Le spectre de la partition
La fédération du Golfe, on l’a vu avec les drones, est un des principaux pourvoyeurs d’armes du conflit. Elle alimente les Forces de soutien rapide qui opèrent une forme de nettoyage ethnique au Darfour. Ce constat ne peut-il pas fournir un moyen de pression légitime contre Abou Dhabi, et par corollaire, peser sur la guerre pour en précipiter la fin? «Il y a tous les moyens pour faire pression sur les pourvoyeurs d’armes. Mais il n’y a pas de volonté politique de le faire, déplore Alice Franck. Pourtant, il faudrait agir vite pour arrêter la famine et les massacres.»
A défaut, la prolongation du conflit conduira-t-elle à la partition du Soudan? La région a une expérience concrète de la scission puisque l’actuelle République du Soudan du Sud a obtenu son indépendance du Soudan le 9 juillet 2011 au terme d’une guerre civile de plusieurs années entre le pouvoir à Khartoum dominé par les musulmans et une rébellion dans le sud du pays à majorité chrétienne.

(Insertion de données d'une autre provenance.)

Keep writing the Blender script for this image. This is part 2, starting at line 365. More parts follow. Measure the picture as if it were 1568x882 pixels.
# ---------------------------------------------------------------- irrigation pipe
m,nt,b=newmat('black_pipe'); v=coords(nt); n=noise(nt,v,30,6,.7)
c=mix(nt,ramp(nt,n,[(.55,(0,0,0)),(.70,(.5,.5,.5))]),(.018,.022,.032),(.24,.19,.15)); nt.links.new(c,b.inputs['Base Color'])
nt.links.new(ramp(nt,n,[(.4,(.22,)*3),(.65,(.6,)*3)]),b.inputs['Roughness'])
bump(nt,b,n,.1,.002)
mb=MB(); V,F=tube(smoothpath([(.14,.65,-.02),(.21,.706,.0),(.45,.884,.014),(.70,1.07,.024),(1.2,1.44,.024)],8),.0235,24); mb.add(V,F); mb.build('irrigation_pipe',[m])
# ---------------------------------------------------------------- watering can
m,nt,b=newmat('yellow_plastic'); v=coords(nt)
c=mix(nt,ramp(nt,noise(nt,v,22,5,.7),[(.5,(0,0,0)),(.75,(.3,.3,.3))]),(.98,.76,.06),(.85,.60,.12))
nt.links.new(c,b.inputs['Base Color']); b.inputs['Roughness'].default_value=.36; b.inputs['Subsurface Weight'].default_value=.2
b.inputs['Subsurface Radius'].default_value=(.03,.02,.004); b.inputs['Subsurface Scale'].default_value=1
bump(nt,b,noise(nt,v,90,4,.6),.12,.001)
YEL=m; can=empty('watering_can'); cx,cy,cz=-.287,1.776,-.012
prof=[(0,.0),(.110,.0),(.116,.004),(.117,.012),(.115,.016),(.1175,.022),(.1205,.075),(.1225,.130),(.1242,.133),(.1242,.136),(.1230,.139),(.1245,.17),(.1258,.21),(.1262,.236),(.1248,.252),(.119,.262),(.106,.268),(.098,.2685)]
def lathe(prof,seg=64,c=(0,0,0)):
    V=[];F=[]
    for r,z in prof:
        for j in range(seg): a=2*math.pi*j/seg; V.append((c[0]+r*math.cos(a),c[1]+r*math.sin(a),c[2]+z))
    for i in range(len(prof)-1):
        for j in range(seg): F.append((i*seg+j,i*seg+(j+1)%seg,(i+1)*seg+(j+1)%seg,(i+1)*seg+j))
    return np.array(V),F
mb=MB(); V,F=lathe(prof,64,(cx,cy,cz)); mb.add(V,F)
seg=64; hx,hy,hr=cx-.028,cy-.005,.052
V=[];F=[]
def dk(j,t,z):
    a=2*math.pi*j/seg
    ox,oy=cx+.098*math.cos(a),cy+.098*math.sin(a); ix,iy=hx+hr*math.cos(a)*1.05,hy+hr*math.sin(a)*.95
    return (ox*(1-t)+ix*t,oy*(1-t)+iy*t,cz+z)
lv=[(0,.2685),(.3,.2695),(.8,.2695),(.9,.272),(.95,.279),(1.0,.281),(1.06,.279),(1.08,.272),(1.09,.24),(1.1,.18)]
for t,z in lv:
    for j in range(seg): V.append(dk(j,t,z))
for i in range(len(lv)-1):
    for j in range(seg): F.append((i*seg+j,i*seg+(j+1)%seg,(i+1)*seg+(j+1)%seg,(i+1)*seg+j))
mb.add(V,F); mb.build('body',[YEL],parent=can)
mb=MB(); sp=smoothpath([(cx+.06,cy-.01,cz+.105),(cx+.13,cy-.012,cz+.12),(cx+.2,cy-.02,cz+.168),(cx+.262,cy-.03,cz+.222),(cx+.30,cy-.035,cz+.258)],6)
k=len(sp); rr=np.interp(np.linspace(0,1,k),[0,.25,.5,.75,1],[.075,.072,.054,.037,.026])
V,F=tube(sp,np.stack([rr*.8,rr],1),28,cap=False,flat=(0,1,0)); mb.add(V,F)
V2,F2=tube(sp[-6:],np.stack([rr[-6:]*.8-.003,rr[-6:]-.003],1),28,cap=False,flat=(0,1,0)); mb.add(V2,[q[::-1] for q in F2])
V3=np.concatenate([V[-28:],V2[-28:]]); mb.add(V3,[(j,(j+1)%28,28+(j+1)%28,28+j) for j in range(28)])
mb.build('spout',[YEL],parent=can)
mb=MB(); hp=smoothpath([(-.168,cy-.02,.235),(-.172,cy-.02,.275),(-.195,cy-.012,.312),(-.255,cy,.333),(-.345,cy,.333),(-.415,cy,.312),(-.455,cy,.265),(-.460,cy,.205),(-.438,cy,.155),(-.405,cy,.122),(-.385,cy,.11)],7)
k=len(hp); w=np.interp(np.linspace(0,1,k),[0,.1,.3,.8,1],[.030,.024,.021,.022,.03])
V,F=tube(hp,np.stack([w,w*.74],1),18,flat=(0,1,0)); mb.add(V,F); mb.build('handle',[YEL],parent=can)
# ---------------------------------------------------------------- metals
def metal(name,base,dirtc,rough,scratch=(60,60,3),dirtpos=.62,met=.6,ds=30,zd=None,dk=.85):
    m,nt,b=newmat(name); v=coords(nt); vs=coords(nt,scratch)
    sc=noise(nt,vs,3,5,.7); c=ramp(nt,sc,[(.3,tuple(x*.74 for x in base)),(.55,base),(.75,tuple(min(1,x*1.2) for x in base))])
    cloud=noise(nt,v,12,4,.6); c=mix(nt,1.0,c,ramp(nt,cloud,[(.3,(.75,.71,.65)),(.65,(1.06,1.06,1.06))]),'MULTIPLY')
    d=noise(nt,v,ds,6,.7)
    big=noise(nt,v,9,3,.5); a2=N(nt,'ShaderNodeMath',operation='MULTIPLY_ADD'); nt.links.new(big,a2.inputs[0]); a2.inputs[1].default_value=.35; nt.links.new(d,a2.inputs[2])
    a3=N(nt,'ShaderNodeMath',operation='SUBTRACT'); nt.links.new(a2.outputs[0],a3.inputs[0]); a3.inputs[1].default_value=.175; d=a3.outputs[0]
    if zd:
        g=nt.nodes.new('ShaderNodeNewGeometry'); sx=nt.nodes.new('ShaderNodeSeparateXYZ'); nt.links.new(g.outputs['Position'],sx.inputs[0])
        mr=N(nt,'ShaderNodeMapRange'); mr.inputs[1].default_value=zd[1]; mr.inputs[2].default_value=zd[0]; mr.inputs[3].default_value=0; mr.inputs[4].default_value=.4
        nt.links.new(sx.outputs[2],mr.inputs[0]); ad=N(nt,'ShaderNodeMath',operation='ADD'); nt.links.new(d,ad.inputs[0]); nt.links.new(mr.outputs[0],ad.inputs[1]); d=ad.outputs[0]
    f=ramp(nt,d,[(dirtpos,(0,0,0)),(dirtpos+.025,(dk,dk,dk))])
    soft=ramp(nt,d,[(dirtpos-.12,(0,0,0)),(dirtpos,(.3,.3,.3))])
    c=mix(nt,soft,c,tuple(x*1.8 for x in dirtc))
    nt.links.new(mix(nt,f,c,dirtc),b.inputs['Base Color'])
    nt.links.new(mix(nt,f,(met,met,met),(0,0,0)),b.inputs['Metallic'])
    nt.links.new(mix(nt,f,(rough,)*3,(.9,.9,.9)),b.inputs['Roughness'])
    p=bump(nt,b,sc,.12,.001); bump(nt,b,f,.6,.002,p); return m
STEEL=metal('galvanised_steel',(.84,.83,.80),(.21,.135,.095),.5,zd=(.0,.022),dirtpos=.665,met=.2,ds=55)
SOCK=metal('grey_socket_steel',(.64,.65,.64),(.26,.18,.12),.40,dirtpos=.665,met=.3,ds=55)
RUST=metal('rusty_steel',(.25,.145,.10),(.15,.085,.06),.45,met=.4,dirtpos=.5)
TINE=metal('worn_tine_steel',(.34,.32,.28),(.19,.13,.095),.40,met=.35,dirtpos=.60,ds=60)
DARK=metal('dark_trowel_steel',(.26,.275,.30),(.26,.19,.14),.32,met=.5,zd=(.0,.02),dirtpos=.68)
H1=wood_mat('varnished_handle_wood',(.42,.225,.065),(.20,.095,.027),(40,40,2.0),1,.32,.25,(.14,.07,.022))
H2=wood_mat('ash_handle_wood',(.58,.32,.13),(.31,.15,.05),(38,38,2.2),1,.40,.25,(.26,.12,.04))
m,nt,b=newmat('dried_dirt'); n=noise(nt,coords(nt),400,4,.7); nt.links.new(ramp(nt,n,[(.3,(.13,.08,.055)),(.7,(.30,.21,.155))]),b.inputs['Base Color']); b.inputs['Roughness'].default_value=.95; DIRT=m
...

«Aujourd’hui, l’ouest du Soudan est sous la coupe des Forces de soutien rapide et le reste est sous la domination de l’armée gouvernementale. Mais la situation est beaucoup plus compliquée parce que dans les deux zones, existent des poches d’insécurité où figurent des groupes alliés avec d’autres parties, observe Roland Marchal. De toute façon, personne ne contrôle rien dans la mesure où les drones sont capables d’attaquer à peu près partout. Nyala qui abrite le siège du gouvernement du général Hemetti a été bombardé à de nombreuses reprises. L’aéroport international de Khartoum ou la ville de Port-Soudan, sous le contrôle des troupes du général al-Bourhane, l’ont aussi été. Les deux parties ont les moyens de viser bien au-delà de la ligne de front. Il n’y a pas de sécurisation possible d’une partie du territoire ni par un belligérant ni par l’autre.»
Des négociations en panne, des affrontements dont on ne voit pas la fin et des craintes appuyées pour la situation de la population à El-Fasher…: l’horizon n’est pas prêt de s’éclaircir pour les Soudanaises et les Soudanais.